Есть такое понятие: цепляет — не цепляет. Не цепляет.
Когда-то еще, давно, я вывел для себя определение, по которому человека можно отнести к старым. Старый человек тот, кто перестает воспринимать и начинает вспоминать. Что ж, судя по тому, чем я в данный момент занимаюсь, меня смело можно отнести к этой категории. С одной только оговоркой. Я помню, сколько грязи и непонимания лили на любимых моих Битлов двадцать лет назад старшие товарищи и граждане и как я отстаивал их со слезами на глазах и готов был биться до последнего.

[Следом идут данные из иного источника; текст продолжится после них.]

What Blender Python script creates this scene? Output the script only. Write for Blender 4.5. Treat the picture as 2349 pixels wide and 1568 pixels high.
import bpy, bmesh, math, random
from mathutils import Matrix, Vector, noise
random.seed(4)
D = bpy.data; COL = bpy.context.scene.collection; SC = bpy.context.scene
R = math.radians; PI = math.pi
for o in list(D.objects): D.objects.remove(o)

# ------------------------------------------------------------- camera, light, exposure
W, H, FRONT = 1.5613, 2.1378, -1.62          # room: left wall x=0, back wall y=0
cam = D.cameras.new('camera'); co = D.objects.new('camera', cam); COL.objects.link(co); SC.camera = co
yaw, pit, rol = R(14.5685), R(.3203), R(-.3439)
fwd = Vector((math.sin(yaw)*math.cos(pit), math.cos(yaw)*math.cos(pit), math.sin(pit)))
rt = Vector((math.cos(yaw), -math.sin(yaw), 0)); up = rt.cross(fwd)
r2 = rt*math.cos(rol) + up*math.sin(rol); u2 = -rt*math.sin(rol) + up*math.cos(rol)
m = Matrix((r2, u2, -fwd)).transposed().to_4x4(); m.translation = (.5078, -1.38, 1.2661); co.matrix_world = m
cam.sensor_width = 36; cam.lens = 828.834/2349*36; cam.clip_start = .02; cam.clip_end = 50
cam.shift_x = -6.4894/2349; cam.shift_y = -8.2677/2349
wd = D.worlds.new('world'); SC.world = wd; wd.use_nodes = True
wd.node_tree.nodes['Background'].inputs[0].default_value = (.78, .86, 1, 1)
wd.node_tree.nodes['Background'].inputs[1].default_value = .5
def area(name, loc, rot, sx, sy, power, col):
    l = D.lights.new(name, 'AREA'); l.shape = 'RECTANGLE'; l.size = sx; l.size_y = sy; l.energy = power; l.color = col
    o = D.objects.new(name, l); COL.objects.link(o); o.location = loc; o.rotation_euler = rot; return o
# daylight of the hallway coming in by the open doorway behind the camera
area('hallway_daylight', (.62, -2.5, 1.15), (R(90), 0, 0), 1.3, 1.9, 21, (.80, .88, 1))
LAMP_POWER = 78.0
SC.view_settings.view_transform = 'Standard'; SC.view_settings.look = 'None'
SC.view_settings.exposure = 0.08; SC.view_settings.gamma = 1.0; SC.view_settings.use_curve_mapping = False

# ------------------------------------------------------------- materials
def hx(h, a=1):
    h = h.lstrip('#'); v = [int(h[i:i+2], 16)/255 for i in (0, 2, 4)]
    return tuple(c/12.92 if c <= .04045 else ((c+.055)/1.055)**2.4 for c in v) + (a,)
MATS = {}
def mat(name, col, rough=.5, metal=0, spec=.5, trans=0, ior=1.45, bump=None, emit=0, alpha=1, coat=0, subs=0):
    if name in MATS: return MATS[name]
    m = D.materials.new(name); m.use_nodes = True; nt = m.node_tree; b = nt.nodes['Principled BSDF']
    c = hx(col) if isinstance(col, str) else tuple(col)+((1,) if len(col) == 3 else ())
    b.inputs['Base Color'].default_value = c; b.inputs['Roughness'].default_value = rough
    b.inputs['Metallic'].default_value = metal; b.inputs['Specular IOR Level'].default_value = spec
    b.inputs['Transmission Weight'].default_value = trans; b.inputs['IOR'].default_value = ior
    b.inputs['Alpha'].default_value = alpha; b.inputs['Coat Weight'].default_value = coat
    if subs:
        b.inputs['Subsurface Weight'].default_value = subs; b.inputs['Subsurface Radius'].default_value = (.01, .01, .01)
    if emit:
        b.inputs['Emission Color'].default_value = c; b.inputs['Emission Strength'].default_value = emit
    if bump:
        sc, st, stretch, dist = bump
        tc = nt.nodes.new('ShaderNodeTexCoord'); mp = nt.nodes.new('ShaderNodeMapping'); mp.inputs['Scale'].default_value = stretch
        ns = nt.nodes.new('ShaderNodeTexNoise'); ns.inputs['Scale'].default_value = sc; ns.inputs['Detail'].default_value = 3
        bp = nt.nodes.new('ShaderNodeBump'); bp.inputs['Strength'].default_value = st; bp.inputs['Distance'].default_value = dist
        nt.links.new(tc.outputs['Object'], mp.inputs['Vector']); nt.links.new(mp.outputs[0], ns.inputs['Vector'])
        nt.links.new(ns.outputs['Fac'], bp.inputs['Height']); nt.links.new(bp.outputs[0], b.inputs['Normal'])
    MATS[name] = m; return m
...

Недавно я видел девочку, грудью вставшую на защиту ее любимого «Ласкового мая», и вспомнил себя. Все, конечно, течет. Ничто не бывает вечным. Если только не забывать, что Битлы и «Ласковый май» стоят чуть-чуть на разных ступеньках. С точки зрения искусства, что ли. Или духа. Или я ошибаюсь?..
Март 1990
Довольно рано я начал жить один.
То есть сначала я жил вместе со своей бабушкой в крохотной однокомнатной квартирке на Комсомольском проспекте. За стеной, в нормальной квартире, жили родители с маленькой моей сестрой — мама каким-то образом все это устроила путем хитроумных обменов.
Бабушка умерла, и я остался в квартирке один. Кухня у меня отсутствовала, так как мама настаивала, чтобы ел я у них и по возможности на ее глазах, и из кухни получилась вторая, совсем уже малюсенькая комната.

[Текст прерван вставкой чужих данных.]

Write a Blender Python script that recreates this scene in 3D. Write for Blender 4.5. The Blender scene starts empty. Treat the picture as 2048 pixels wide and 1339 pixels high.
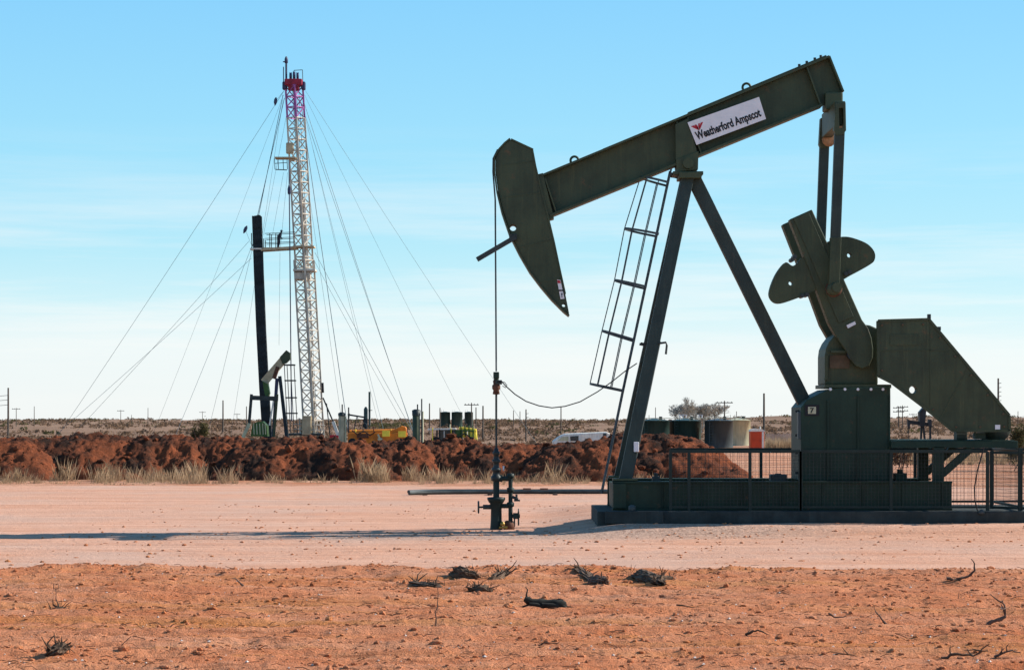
import bpy, bmesh, math, random
import numpy as np
from mathutils import Vector, Matrix
from mathutils.geometry import tessellate_polygon

scene = bpy.context.scene
COL = scene.collection
R = math.radians
F = 4500.0            # focal length in photo pixels
CAM_Z = 2.05
HX, HY = 1024.0, 840.0

def W(px, py, Y):
    return Vector(((px - HX) * Y / F, Y, CAM_Z + (HY - py) * Y / F))

# ------------------------------------------------------------------ noise
def _hash(ix, iy, seed):
    h = (ix.astype(np.int64) * 374761393 + iy.astype(np.int64) * 668265263 + seed * 1442695041) & 0xffffffff
    h = ((h ^ (h >> 13)) * 1274126177) & 0xffffffff
    return ((h ^ (h >> 16)) & 0xffffff) / float(0xffffff)

def vnoise(x, y, seed=0):
    x = np.asarray(x, float); y = np.asarray(y, float)
    ix = np.floor(x); iy = np.floor(y)
    fx = x - ix; fy = y - iy
    fx = fx * fx * fx * (fx * (fx * 6 - 15) + 10); fy = fy * fy * fy * (fy * (fy * 6 - 15) + 10)
    a = _hash(ix, iy, seed); b = _hash(ix + 1, iy, seed)
    c = _hash(ix, iy + 1, seed); d = _hash(ix + 1, iy + 1, seed)
    return (a * (1 - fx) + b * fx) * (1 - fy) + (c * (1 - fx) + d * fx) * fy

def fbm(x, y, seed=0, octv=4):
    x = np.asarray(x, float); y = np.asarray(y, float)
    s = 0.0; a = 0.5; t = 0.0
    for o in range(octv):
        s = s + a * vnoise(x * 2 ** o + 17.3 * o, y * 2 ** o - 9.1 * o, seed + o)
        t += a; a *= 0.5
    return s / t

def sst(x, a, b):
    t = np.clip((np.asarray(x, float) - a) / (b - a), 0, 1)
    return t * t * (3 - 2 * t)

# ------------------------------------------------------------------ terrain height
def bank_y(x):
    return 33.9 + 0.35 * (fbm(np.asarray(x, float) * 2.1, 0 * np.asarray(x, float) + 5.1, 73, 3) - 0.5) + 0.5 * (fbm(np.asarray(x, float) * 0.35, 0 * np.asarray(x, float) + 3.1, 71, 3) - 0.5)

def far_y(x):
    return 77.0 + 5.0 * (fbm(np.asarray(x, float) * 0.12, 0 * np.asarray(x, float) + 7.7, 72, 3) - 0.5)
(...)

У одной стены стояло пианино, а у другой — старая немецкая фисгармония, доставшаяся мне от уехавшего в Америку Фокина. Между инструментами оставалась узкая щель, в которую с трудом входил вращающийся табурет, и можно было, поворачиваясь на 180 градусов, играть то на одном, то на другом.
В другой комнате располагался маленький диванчик, у которого сбоку выдвигалась полочка, на нее клалась подушка со спинки того же диванчика, и он становился соизмеримым с человеческой длиной — на нем можно было спать. Правда, в этом случае в комнату было уже не войти, не выйти — полочка с подушкой перекрывала дверь.

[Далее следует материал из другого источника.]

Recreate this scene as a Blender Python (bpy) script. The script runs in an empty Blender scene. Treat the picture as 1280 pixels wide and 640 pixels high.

Еще в комнате находилась радиола «Симфония» — шик начала семидесятых — две здоровенные колонки на рахитичных ножках, затянутые веселенькой желтой тканью, и между ними — длинный гроб с музыкой. «Симфония» осталась у меня от уехавшего в Америку Игоря Саульского.
(Отъезды, кстати, тогда были совсем не то, что сейчас. Человек уезжал на другую планету, и было совершенно ясно, что не увидимся мы уже никогда. К тому же любой отъезд рассматривался как акт безусловно антисоветский, поэтому до последней минуты о нем говорилось только шепотом или не говорилось вообще — из желания не навредить ближним. Да и себе: между прочим, советская власть неохотно расставалась со своими сыновьями, могла в последний момент передумать и не отпустить. Поэтому ходил человек как ни в чем не бывало, общался, шутил, только, может быть, иногда казалось — нервничает как-то, а потом вдруг приглашал тебя на проводы, и в квартире уже пусто, потому что продана и мебель и квартира, и в кармане у него билет на утренний самолет, и прощались навсегда, и все равно гуляли шепотом и все время выглядывали с балкона — не стоит ли у подъезда какая-нибудь черная «Волга».)